As imagens do 3.º dia da Web Summit


Voltando a referir-se a políticas de proteção de dados, pede um compromisso: "vocês têm de chamar a atenção aos vossos legisladores".

"Eles não fazem ideia da quantidade de apoiantes da proteção de dados e da privacidade de dados que existe. Se quiserem realmente ser donos dos vossos dados como de qualquer outra propriedade vossa, serem capazes de os monetizar vocês mesmos, e obter transparência, precisam de os chamar à atenção".

Como? "É muito fácil", diz. "Enviem-lhes um e-mail. Não é preciso esperarem por uma resposta.

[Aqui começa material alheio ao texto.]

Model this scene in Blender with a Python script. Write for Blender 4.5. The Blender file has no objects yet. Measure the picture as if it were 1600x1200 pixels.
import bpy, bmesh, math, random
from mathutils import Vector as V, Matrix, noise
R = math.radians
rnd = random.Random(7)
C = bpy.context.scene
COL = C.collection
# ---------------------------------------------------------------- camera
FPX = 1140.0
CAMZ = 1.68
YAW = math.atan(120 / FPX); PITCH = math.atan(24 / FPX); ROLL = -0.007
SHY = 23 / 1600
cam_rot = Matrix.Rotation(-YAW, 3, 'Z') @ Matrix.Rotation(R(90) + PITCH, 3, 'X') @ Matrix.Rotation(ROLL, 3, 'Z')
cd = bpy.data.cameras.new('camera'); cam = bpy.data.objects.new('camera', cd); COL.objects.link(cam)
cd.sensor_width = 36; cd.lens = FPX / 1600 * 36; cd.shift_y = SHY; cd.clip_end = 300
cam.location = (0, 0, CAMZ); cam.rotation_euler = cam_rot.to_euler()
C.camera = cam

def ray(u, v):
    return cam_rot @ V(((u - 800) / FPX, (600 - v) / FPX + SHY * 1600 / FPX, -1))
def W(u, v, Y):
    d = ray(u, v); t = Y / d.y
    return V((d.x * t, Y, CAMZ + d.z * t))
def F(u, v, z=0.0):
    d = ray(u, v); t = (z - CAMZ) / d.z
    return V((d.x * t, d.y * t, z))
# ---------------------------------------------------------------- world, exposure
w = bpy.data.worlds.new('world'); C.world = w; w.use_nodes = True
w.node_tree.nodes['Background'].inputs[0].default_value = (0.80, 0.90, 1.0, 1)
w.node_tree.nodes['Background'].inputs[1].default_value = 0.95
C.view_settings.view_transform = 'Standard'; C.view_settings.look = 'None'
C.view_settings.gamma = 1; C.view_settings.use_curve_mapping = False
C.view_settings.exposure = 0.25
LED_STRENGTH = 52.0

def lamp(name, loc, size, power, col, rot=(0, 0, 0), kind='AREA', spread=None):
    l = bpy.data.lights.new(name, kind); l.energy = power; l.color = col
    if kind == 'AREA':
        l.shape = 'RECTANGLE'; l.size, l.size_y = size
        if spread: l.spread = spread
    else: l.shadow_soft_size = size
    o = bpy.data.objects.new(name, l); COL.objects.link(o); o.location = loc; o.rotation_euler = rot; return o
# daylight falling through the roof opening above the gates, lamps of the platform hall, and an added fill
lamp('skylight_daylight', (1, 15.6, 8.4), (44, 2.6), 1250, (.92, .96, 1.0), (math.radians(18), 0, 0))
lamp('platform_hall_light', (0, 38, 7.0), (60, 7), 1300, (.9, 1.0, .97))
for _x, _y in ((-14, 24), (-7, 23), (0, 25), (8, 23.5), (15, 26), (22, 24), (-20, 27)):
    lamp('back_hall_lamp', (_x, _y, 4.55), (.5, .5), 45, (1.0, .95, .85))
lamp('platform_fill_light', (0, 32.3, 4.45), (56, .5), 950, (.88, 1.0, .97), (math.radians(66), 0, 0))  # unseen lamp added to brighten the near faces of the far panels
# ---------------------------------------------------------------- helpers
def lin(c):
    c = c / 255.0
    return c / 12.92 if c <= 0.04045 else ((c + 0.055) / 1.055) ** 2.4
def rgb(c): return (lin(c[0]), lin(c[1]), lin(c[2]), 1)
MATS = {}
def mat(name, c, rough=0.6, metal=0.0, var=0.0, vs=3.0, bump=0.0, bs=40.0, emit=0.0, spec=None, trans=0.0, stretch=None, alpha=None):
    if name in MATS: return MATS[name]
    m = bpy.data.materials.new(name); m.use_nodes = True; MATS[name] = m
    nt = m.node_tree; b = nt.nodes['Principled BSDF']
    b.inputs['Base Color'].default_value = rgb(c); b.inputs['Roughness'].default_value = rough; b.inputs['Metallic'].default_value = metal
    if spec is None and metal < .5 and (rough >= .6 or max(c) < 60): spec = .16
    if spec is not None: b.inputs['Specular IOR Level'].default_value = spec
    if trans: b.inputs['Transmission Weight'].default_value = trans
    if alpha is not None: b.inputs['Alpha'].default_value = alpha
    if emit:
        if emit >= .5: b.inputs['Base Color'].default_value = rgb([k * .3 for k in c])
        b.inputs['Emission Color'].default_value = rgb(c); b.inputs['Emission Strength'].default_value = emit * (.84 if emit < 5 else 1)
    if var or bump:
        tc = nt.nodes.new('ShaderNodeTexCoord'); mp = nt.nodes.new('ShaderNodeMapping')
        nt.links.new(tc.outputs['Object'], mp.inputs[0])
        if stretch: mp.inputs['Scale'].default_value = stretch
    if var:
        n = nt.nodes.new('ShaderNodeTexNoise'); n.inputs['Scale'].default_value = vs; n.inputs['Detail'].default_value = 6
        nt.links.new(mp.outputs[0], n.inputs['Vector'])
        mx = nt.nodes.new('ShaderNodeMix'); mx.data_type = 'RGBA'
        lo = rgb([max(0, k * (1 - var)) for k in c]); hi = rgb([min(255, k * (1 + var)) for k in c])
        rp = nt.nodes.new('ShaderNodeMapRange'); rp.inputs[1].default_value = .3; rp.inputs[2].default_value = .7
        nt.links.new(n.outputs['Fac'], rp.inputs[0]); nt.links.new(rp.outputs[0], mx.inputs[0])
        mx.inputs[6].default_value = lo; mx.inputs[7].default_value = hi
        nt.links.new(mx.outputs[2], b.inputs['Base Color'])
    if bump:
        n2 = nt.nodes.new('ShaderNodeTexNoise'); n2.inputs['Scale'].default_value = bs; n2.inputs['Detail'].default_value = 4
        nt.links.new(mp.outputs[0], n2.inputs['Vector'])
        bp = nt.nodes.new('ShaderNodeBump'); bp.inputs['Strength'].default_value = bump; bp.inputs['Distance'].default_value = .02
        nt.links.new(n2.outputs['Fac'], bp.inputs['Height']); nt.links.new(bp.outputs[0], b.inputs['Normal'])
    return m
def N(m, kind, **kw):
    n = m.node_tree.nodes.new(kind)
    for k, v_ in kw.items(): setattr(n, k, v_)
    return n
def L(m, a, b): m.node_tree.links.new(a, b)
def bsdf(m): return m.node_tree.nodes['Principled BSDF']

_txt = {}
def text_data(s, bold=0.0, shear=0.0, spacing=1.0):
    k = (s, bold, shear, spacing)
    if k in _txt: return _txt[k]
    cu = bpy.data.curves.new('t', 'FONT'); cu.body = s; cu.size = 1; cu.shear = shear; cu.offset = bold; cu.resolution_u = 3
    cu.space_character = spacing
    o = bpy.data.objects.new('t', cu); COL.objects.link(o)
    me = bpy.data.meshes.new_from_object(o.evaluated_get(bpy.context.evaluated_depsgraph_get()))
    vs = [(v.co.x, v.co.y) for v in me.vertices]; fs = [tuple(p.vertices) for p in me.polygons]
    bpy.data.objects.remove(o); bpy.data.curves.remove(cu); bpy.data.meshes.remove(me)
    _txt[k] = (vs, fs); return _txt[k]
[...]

Basta que eles o vejam na sua caixa de entrada, que percebam que as pessoas se preocupam com estas questões".

Relativamente ao recente debate sobre a suspensão de anúncios políticos nas redes sociais — o Twitter  já anunciou que vai rejeitar qualquer publicidade política —, Kaiser diz ser a "favor de uma suspensão temporária".

"Porque, infelizmente, existem demasiadas empresas como a Cambridge Analytica. Irão usá-los no Reino Unido nas próximas eleições, e, no próximo ano, teremos que lidar com isto antes da reeleição, ou não, de Donald Trump".

É por essa razão que diz que apoia a proposta da Senadora Elizabeth Warren, candidata democrata às presidenciais norte-americanas. "[Ela propõe] uma Lei de Responsabilidade para executivos de grandes empresas; isto significa que, se empresas como o Facebook ou a Equifax permitirem o acesso aos dados privados das pessoas, tal será encarado como um crime de negligência - e os executivos irão para a cadeia. Lamento, mas é disto que precisamos".

Para terminar, mais uma pergunta de Mark Di Stefano e respetiva resposta de Kaiser.

- "Sob essas regras, estaria na prisão?"

- "Eu nunca quebrei nenhuma lei, então, tudo bem."